1. Москвофільство: документа і матеріали. С. 95.

2. Москвофільство: документи і матеріали. С. 95.

3. Австрийцы долго называли их Ruthenen (рутены), то есть русскими.

4. Лукашевич П. Малороссийские и червонорусские народные думы и песни. СПб.: Тип. Эдуарда Пгаца и К, 1836. С. 107.

5. Там же. С. 103—104.

6. Грушевский М.С. Из польско-украинских отношений Галиции // Освобождение России и Украинский вопрос. С. 208.

7. Грушевский М.С. Встревоженный муравейник // Там же. С. 267.

8. Леся Українка.
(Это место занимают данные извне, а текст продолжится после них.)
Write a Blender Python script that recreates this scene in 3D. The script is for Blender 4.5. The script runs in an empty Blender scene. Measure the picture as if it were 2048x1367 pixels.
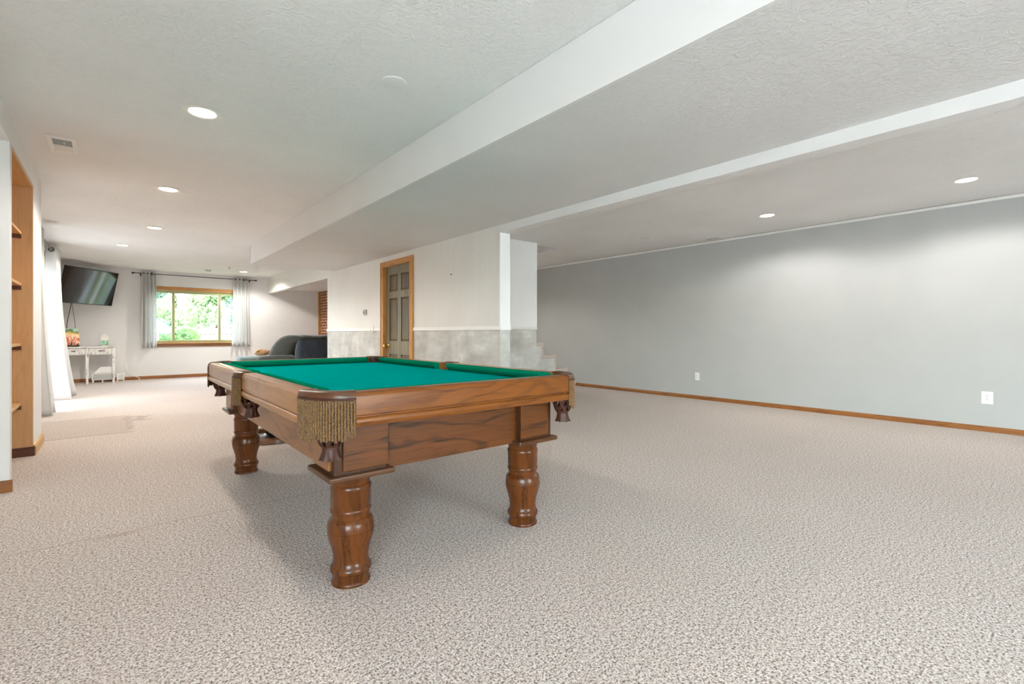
import bpy, bmesh, math, random
from mathutils import Vector, Matrix
random.seed(7)
S = bpy.context.scene
COL = S.collection
PI = math.pi

# ------------------------------------------------------------------ helpers
def lin(c):
    r = []
    for v in c:
        v /= 255.0
        r.append(v/12.92 if v <= 0.04045 else ((v+0.055)/1.055)**2.4)
    return (r[0], r[1], r[2], 1.0)

class MB:
    """collects shapes, builds ONE mesh object"""
    def __init__(self):
        self.v = []; self.f = []; self.m = []; self.mi = 0
    def add(self, vs, fs):
        n = len(self.v)
        self.v += [tuple(p) for p in vs]
        for f in fs:
            self.f.append(tuple(i+n for i in f)); self.m.append(self.mi)
        return self
    def box(self, x0, x1, y0, y1, z0, z1):
        vs = [(x0,y0,z0),(x1,y0,z0),(x1,y1,z0),(x0,y1,z0),(x0,y0,z1),(x1,y0,z1),(x1,y1,z1),(x0,y1,z1)]
        return self.add(vs, [(0,3,2,1),(4,5,6,7),(0,1,5,4),(1,2,6,5),(2,3,7,6),(3,0,4,7)])
    def obox(self, c, ax, ay, az, hx, hy, hz):
        c = Vector(c); ax = Vector(ax)*hx; ay = Vector(ay)*hy; az = Vector(az)*hz
        vs = [c-ax-ay-az, c+ax-ay-az, c+ax+ay-az, c-ax+ay-az, c-ax-ay+az, c+ax-ay+az, c+ax+ay+az, c-ax+ay+az]
        return self.add(vs, [(0,3,2,1),(4,5,6,7),(0,1,5,4),(1,2,6,5),(2,3,7,6),(3,0,4,7)])
    def lathe(self, prof, c=(0,0,0), n=32, axis='z', cap=True):
        vs = []; fs = []
        for r, h in prof:
            for k in range(n):
                a = 2*PI*k/n; p = (r*math.cos(a), r*math.sin(a), h)
                if axis == 'x': p = (h, p[0], p[1])
                elif axis == 'y': p = (p[1], h, p[0])
                vs.append((p[0]+c[0], p[1]+c[1], p[2]+c[2]))
        for i in range(len(prof)-1):
            for k in range(n):
                k2 = (k+1) % n
                fs.append((i*n+k, i*n+k2, (i+1)*n+k2, (i+1)*n+k))
        if cap:
            fs.append(tuple(range(n-1, -1, -1)))
            fs.append(tuple((len(prof)-1)*n+k for k in range(n)))
        return self.add(vs, fs)
    def tube(self, pts, r, n=8, cap=True):
        pts = [Vector(p) for p in pts]; vs = []; fs = []
        rr = r if isinstance(r, (list, tuple)) else [r]*len(pts)
        t0 = (pts[1]-pts[0]).normalized()
        up = Vector((0,0,1)) if abs(t0.z) < .9 else Vector((1,0,0))
        u = t0.cross(up).normalized()
        for i, p in enumerate(pts):
            t = (pts[min(i+1, len(pts)-1)]-pts[max(i-1, 0)]).normalized()
            u = (u - t*u.dot(t)).normalized(); w = t.cross(u)
            for k in range(n):
                a = 2*PI*k/n
                vs.append(p + (u*math.cos(a)+w*math.sin(a))*rr[i])
        for i in range(len(pts)-1):
            for k in range(n):
                k2 = (k+1) % n
                fs.append((i*n+k, i*n+k2, (i+1)*n+k2, (i+1)*n+k))
        if cap:
            fs.append(tuple(range(n-1, -1, -1))); fs.append(tuple((len(pts)-1)*n+k for k in range(n)))
        return self.add(vs, fs)
    def sections(self, secs, closed=True, cap=True):
        """loft: list of equal-length loops"""
        n = len(secs[0]); vs = []; fs = []
        for s in secs: vs += [tuple(p) for p in s]
        for i in range(len(secs)-1):
            for k in range(n if closed else n-1):
                k2 = (k+1) % n
                fs.append((i*n+k, i*n+k2, (i+1)*n+k2, (i+1)*n+k))
        if cap and closed:
            fs.append(tuple(range(n-1, -1, -1))); fs.append(tuple((len(secs)-1)*n+k for k in range(n)))
        return self.add(vs, fs)
    def poly(self, pts2, z0, z1):
        n = len(pts2)
        vs = [(p[0],p[1],z0) for p in pts2]+[(p[0],p[1],z1) for p in pts2]
        fs = [tuple(range(n-1,-1,-1)), tuple(range(n, 2*n))]
        for k in range(n):
            k2 = (k+1) % n; fs.append((k, k2, n+k2, n+k))
        return self.add(vs, fs)
    def build(self, name, mats, parent=None, smooth=False, bev=0, seg=2, loc=None, angle=40, solid=0, sub=0):
        me = bpy.data.meshes.new(name)
        me.from_pydata(self.v, [], self.f); 
        if not isinstance(mats, (list, tuple)): mats = [mats]
        for m in mats: me.materials.append(m)
        if len(mats) > 1: me.polygons.foreach_set('material_index', self.m)
        bm = bmesh.new(); bm.from_mesh(me)
        bmesh.ops.recalc_face_normals(bm, faces=bm.faces)
        bm.to_mesh(me); bm.free()
        if smooth:
            me.polygons.foreach_set('use_smooth', [True]*len(me.polygons))
            if angle < 180: me.set_sharp_from_angle(angle=math.radians(angle))
        me.update()
        o = bpy.data.objects.new(name, me); COL.objects.link(o)
        if parent is not None: o.parent = parent
        if loc is not None: o.location = loc
        if solid:
            s = o.modifiers.new('solid', 'SOLIDIFY'); s.thickness = solid; s.offset = 0
        if sub:
            s = o.modifiers.new('sub', 'SUBSURF'); s.levels = sub; s.render_levels = sub
        if bev:
            b = o.modifiers.new('bev', 'BEVEL'); b.width = bev; b.segments = seg
            b.limit_method = 'ANGLE'; b.angle_limit = math.radians(35)
        return o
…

Творі: в 4 т. Т. 4. С. 245, 246.

9. Народное пожелание сбылось в полной мере. Суд приговорил Сичинского к смертной казни, которую император заменил на двадцать лет заключения. Но Мирослав вскоре бежал из тюрьмы, уехал в Норвегию, затем перебрался в Швецию, а с 1914-го поселился в США, где прожил очень долгую жизнь. В 1968 году он, уже почтенным старцем, приехал в Советский Союз, побывал во Львове. Он ничуть не раскаялся в убийстве Потоцкого. Мирослав Сичинский скончался в доме для престарелых в Вестленде (штат Мичиган) на девяносто втором году жизни. Интересная деталь: племянницы Сичинского (Ольга и София Федак) вышли замуж за известных украинских националистов, командиров сечевых стрельцов Евгена Коновальца и Андрия Мельника.

10. Москвофільство: документи і матеріали. С. 125.

11. Митрополит Евлогий (Георгиевский). Путь моей жизни. С. 307.

12. Грынкевич А.П. Борьба за Украину, 1917—1921. Минск: Совр. школа, 2011. С. 159.